Think long and hard and be totally honest with your husband about how you feel before you commit yourselves to whatever you decide is the best arrangement for your mother-in-laws future care.

Good luck


Dave W

Registered User
Jul 3, 2005


I have to say I agree with the others too. Through all the dilemmas of trying to get my mother placed in a good home at present, my partner has been a pillar of strength and a huge emotional and practical support to me, but we discussed options several months ago and moving my mother in with us was simply not the right option for us.

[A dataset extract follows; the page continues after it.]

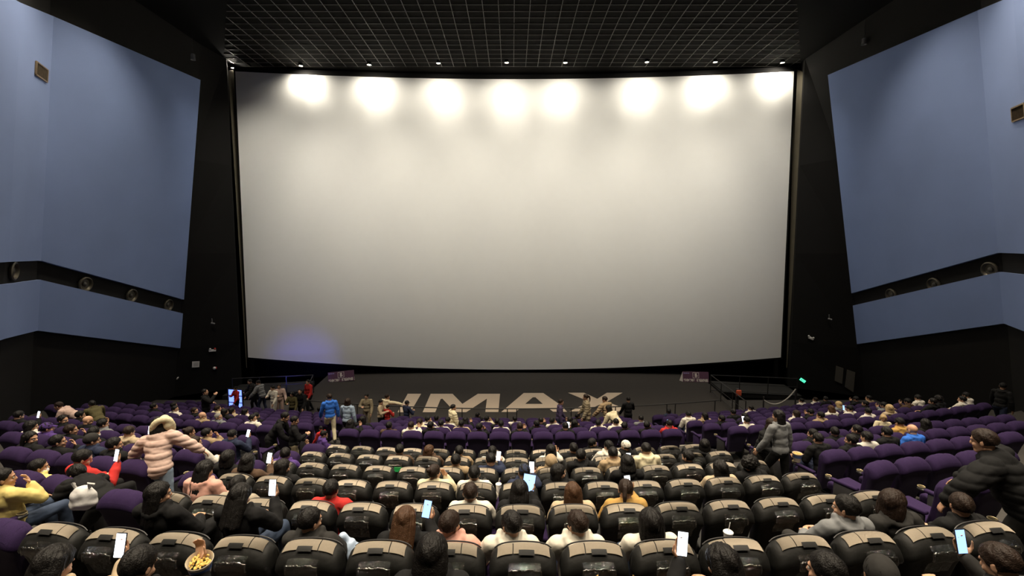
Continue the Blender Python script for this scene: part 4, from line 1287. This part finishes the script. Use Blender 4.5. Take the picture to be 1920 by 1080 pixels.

We're not all in position to be full-time carers, and many of us that could are not cut out for the role: it's a job, and if it's not one you'd apply for in other circumstances, why would you take it on? Although my mother is now at a stage where meaningful discussion of these kind of options is no longer possible, there have been moments where she's acknowledged the amount of work involved in handling all her affairs and trying to sort everything out for her, and been apologetic that I've had to do so much (even without taking on full-time care for her). Making me unhappy and stressed wouldn't solve her problems, and would probably make them worse - and there's no need to feel guilty about that.

I think Amy's last paragraph put it very clearly: what works best for you will help you to be the most help to your mother in law.


Registered User
Mar 23, 2005
Hi Lesley

I am also in agreement, especially with Kathleen whose post could have been one that I wrote. I felt terrible about putting my mum in a care home 6 months ago and although we do have bad days, mostly she is much better and as Kathleen says, safe and well cared for. I cannot imagine whether our relationship would be so good if I was the 24 hour carer - I suspect not.

As it is, I can see her nearly every day and really enjoy being with her without getting irritated or stressed and much more importantly, causing her upset and stress by getting that way.

All the best



Registered User
Jun 3, 2005
Another point of view

Whilst I agree with the advice given above, I am looking at 2 points which have not been addressed at all:

1/ How is Lesley going to tell her husband (& business partner) that she feels it's not a viable idea?
He is likely to be resentful & hurt, as well as frustrated in his wish to resolve the question of his Mum's health & safety.
A refusal may be the straw which breaks the camels' back if there are already problems causing conflict.
On the other hand, if Lesley agrees to take Mum in, the extra strain of that may have the same effect.

2/ How is Mum going to take the suggestion of leaving her own home?
This depends a lot on what 'stage' she's at. Can she still feed herself, wash herself, be left alone without wandering?
Or is she already largely dependent upon care by others? If the latter, could a more comprehensive homecare package be put together?

If the answer to Q2 is that no-one's suggested it to her yet, and she may well refuse, then there may be little point in kicking around the conflicts in Q1 in advance of Mum making that decision.

Lesley, how much time do you spend with your MiL at the moment? (I am wondering if the demands of the business mean that your husband visits on his own) Do you know at first hand what hands-on care she is likely to require? Do you & she generally get along, or is there some friction between you? Do you have children to add to the mix?

I'm sorry this is more questions than answers, but I think the bigger picture needs to be looked at.